Market share mayhem
A two-way pager. A digital handset. A clamshell phone. A camera phone. All fine devices, and all devices whose introductions-and delays-have the power to change the fortunes of the companies that produce them.
One misstep and it seems the analysts, media and investment community are ready to write you off.
Motorola, the No. 2 player in wireless devices, used to be called an 800-pound gorilla. Motorola owned the paging market, single-handedly built the SMR market and even owned SMR licenses to help develop that market. And then the company failed to anticipate how quickly cell-phone customers would migrate from analog technology to digital technology. And then the paging industry shriveled up, in part because of the success of the cell phone. And the two-way paging industry never got off the ground to the chagrin of its backers. Meanwhile, its CEO was talking about biometrics at one point. (I still don’t understand what was up with that!)
More recently, critics have kvetched about Motorola’s delays in bringing a camera phone to market. It finally delivered last week with a camera phone sold through Verizon Wireless.
Despite all those significant problems, Motorola still clings to the No. 2 position in handset manufacturing, although no one calls the company a gorilla any more.
Earlier this year, the nearly god-like Nokia-a company that at one point held nearly 40 percent of the handset market-admitted to making a few mistakes in handset sales-like no clamshell phone. Its punishment was swift and severe. And when the company offered its second-quarter financials earlier this month, its stock dropped to near its 52-week low, even as the handset manufacturer maintains a 32-percent market share.

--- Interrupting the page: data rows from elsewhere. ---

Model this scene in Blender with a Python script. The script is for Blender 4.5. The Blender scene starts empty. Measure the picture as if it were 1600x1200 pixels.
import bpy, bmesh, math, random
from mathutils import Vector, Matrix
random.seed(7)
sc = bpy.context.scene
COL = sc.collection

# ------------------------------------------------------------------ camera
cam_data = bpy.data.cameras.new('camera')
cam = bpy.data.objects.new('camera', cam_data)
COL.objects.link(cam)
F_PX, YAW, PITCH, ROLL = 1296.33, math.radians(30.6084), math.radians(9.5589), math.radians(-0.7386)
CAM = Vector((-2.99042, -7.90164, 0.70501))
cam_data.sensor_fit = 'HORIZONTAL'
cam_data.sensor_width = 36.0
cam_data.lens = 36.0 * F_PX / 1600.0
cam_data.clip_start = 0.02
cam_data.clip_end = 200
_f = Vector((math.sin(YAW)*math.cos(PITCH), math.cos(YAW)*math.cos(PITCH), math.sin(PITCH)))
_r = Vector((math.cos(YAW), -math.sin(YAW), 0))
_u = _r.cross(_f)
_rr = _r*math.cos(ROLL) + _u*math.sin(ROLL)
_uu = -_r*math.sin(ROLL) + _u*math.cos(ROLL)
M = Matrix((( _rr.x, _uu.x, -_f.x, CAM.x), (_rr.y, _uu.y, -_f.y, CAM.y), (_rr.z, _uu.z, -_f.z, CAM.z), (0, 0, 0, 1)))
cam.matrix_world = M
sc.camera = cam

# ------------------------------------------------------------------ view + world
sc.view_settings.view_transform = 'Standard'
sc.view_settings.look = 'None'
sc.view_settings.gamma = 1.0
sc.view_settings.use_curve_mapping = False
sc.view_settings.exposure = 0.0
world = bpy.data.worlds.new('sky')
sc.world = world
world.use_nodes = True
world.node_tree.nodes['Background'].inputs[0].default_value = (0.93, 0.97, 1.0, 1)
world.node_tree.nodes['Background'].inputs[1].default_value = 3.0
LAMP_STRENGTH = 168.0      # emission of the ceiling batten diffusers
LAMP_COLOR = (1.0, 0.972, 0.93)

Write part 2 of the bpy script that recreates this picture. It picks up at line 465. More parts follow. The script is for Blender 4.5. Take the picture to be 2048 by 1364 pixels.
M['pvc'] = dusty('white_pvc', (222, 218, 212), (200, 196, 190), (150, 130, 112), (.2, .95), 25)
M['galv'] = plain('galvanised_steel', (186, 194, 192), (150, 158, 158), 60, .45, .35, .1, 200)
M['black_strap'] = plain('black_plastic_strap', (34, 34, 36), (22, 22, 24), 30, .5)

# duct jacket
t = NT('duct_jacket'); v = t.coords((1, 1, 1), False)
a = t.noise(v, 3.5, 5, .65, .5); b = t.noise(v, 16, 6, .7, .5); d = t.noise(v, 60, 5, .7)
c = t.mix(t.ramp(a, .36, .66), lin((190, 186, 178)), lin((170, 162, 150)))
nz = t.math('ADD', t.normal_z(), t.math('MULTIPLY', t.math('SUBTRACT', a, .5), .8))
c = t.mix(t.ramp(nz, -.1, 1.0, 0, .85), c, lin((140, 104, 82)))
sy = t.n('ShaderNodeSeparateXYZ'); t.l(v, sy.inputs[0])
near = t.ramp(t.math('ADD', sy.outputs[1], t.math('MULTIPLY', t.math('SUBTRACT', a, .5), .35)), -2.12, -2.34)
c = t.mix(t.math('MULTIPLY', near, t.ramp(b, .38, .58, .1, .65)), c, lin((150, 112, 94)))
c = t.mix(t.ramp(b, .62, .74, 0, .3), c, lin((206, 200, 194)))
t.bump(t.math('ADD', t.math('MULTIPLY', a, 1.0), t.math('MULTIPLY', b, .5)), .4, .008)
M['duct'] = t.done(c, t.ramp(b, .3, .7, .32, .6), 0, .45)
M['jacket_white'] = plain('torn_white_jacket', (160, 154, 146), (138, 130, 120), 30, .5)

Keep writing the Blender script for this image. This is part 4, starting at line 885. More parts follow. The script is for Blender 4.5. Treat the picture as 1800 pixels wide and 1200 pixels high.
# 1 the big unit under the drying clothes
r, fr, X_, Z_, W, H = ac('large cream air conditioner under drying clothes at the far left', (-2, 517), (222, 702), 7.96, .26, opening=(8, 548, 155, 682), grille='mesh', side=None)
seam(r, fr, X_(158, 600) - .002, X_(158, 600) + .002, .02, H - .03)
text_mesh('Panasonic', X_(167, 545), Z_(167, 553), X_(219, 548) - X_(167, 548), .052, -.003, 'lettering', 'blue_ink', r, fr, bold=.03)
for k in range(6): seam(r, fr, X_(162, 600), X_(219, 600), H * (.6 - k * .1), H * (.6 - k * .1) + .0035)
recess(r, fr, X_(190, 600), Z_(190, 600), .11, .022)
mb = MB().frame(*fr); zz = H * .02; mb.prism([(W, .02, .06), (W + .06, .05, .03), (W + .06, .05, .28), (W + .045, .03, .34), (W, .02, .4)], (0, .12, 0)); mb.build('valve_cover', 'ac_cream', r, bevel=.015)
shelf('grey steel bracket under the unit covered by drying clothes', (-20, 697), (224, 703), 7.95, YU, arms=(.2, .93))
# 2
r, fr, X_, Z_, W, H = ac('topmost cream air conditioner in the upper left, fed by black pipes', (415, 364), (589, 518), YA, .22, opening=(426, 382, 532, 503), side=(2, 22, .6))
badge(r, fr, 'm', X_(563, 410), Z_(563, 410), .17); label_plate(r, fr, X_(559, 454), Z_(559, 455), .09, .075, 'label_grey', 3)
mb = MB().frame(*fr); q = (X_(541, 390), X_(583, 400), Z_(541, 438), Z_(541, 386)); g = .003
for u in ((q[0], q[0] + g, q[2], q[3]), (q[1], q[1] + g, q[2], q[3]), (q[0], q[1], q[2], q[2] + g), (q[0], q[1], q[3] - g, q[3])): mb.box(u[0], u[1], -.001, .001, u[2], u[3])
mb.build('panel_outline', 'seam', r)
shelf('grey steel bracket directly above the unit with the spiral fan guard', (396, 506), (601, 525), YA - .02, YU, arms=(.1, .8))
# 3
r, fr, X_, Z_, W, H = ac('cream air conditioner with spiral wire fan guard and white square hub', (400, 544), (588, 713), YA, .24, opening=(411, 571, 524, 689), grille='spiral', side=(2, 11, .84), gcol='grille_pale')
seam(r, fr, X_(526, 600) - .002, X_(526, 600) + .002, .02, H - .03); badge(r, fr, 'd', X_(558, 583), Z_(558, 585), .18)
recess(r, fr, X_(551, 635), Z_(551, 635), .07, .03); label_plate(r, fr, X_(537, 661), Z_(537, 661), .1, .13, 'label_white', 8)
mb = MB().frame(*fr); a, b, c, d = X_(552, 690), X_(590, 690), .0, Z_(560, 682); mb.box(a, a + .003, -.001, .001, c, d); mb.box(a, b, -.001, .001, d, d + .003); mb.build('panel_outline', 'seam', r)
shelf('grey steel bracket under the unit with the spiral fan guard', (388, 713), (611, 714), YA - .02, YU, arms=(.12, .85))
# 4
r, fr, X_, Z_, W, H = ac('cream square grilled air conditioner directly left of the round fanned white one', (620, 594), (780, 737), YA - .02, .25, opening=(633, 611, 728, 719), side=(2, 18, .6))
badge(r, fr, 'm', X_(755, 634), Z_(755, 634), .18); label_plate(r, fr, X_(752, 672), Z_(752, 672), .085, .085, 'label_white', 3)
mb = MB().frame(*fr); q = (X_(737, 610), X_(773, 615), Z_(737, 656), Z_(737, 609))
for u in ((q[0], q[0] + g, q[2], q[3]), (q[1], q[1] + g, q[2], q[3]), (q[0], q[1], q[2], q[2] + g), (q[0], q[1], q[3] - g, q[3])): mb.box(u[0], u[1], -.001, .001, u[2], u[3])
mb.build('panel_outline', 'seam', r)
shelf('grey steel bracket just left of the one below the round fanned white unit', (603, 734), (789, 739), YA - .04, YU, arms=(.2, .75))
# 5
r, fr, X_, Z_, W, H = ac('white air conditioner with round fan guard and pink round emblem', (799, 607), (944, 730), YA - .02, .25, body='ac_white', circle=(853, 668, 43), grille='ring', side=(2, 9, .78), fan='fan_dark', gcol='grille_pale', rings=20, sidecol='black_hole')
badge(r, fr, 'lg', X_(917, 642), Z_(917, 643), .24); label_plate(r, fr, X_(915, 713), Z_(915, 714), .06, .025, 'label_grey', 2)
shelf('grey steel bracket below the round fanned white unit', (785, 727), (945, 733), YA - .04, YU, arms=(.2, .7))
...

Early on in its joint-venture relationship, Sony Ericsson so struggled that questions regularly popped up about whether Sony and Ericsson would continue to fund the venture. Eventually Sony Ericsson conceded the North American CDMA market to competitors, further casting doubt on the handset manufacturer. Today the company has climbed back to the No. 5 position and is enjoying some profits.
While it seems no one is invincible in the handset business, history also points out that stumbles can be that, merely stumbles.